Llegaron sin que advirtiera su carga cincuentenaria. Ni los convoqué o llamé. Allí están impertérritos. Al conjuro de éste, su envión inexorable, me rindo porque no puedo hacer otra cosa. Y en la cumbre de medio siglo, larga estela de experiencias, tengo que exclamar con emoción sincera ¡gracias a la vida!

Columbrar la vida en y desde los 50, dicen algunos, reviste sensatez, inspira confianza, aploma espíritus. Con franqueza tengo que confesar que eso debe ocurrir con seres normales. Sigo, como en la adolescencia, soñador, esperanzado en los destinos patrios, fiel devoto de la justicia social, creyente en la revolución constructora de un Perú libre, justo y culto. Desoigo llamados a la prudencia y digo y escribo cuanto se me ocurre, siempre bajo la premisa fundamental de poder probar lo que expreso y, en arranque de soberbia pasajera, podría decir que la edad es un concepto mental. Y nada más que eso.

Pero los caminos de Nuestra Señora la Vida tienen sus enigmas, códigos y señales de alerta, que ninguna voluntad, por entusiasta que sea, consigue violentar, desengrilletar de su sino inexorable. Entonces uno peina cabellos canos y de nada valen las cosméticas, si se las usa, porque el tiempo y sus marchamos hablan por uno, encima de uno y a cambio de aceptación resignada que el tiempo sigue corriendo.

Me pregunta un alma generosa que equivocó la salutación y se adelantó 72 horas, ¿qué se siente en el pedestal de los mágicos 50? Reitero que por fuerza de los hechos, debo ser anómalo o atípico. ¡No se siente nada! ¡Un día como cualquier otro! Sólo que ahora soy un acreditado cincuentón. C`est la vie.

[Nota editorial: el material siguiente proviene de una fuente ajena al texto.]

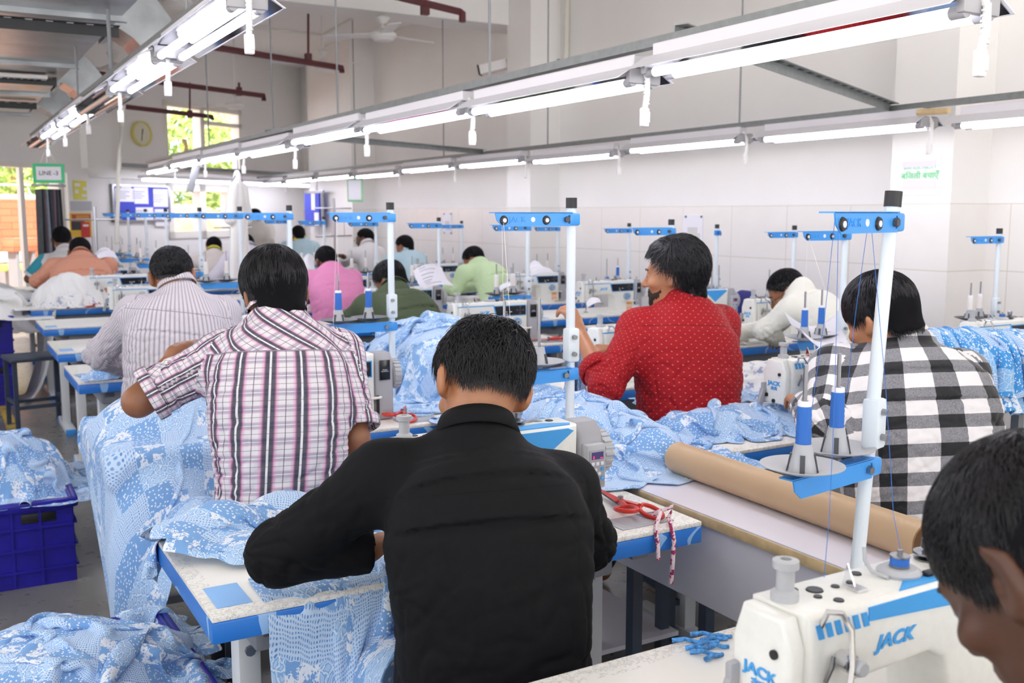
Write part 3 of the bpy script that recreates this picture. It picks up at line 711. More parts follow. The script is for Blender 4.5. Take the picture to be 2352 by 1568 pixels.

Testigo sí de muchas alegrías, la novísima carrera universitaria de Alonso, mi casi ciudadano-hijo, forma parte de este abanico; protagonista de múltiples penas; cavilador travieso de una que otra iniciativa, es un deleite decir que hay que continuar en la forja fragorosa de la patria. Nada hay más importante que impedir que los irresponsables consumen el crimen de disolver al Perú y hacerlo alimento fácil para quienes desean hace mucho tiempo engullirlo. Y en esa tarea somos braceros modestos. E infatigables.

Esta crónica tiene que ser más bien escueta. ¿A quién podría importarle gran cosa lo que piense un humilde atizador del debate? No a muchos, no me cabe la menor duda. Pero como no todos los días uno es visitado por cinco décadas, entonces, no hay que esquivarle el cuerpo a la ocasión y haciéndole honores aceptamos el reto.

En trance de adiós pasajero y en periplo tenaz y búsqueda de mayores bríos por y para el Perú, digo, otra vez ¡gracias a la vida!